I don't know that I'd recommend changing to documentation as a career for you. It would be a substantial pay cut, and documentation writers don't get a lot of respect. Even though the documentation writers are often in the best position to know what would make the product more or less usable, they are rarely in the best position to make their opinions stick. I was a tech writer for 15 years, and switched to development because I wanted a chance to fix the UI problems I saw rather than just explain how to work around them.
Sunday, May 21st, 2006 12:23 am (UTC)
Thank you! I'll spend a bunch of time looking at McAfee's current openings. (Is there ANY way to say that that doesn't sound dirty? Positions. Whatever!) Looks like they have quite a few in my area, if I count both Santa Clara and Sunnyvale.
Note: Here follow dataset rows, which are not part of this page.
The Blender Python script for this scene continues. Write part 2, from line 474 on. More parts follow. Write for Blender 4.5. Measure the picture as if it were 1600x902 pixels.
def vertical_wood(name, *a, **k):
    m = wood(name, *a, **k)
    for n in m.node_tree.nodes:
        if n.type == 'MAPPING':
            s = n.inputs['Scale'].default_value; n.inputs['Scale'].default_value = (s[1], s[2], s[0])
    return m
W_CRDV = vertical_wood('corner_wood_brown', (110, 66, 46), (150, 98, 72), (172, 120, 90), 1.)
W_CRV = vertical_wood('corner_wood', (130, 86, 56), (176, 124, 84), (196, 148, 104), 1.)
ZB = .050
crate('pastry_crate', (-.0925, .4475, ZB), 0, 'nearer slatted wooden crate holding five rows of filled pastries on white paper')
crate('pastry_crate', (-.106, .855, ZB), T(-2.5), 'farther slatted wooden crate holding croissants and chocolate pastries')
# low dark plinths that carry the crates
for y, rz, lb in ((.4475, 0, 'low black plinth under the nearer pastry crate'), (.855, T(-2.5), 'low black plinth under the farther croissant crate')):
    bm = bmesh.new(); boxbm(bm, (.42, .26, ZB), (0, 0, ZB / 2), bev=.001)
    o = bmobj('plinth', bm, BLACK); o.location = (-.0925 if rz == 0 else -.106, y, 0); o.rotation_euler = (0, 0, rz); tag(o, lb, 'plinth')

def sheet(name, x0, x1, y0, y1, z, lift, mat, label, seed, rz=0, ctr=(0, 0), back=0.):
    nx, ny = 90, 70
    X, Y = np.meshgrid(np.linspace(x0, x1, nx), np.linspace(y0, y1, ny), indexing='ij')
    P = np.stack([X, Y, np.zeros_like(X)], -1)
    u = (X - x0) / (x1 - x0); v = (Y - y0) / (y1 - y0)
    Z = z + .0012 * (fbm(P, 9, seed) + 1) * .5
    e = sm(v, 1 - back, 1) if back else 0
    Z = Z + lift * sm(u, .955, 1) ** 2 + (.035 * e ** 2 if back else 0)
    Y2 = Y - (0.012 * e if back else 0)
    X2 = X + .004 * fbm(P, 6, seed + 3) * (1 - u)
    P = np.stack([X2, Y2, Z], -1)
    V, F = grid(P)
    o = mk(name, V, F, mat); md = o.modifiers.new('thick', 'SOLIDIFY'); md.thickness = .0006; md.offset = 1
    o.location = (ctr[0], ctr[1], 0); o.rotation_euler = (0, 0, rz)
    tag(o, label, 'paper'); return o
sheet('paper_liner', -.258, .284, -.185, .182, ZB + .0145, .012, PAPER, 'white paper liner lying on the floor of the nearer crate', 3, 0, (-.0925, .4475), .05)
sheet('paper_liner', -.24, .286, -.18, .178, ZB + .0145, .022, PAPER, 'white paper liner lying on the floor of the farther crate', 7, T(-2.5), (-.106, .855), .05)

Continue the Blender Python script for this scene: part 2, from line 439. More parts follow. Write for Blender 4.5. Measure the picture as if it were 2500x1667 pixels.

Thanks also for the list of topics to go look at. Some of those are not going to be hard to learn, and once I pick a direction it'll be good to have smaller things to get started on right away. Then I can tackle the bigger ones over time. That's very useful.

I think I know what you mean, sadly, about documentation people not being heard. My recent employer has one of the best I've ever met, a doc writer who sits in on technical meetings and actively bugs engineers for explanations, and still people don't seem to pay attention. I don't understand why. If it frustrates me when I'm a developer I can only imagine how buggy I'd be if I were the one doing the docs.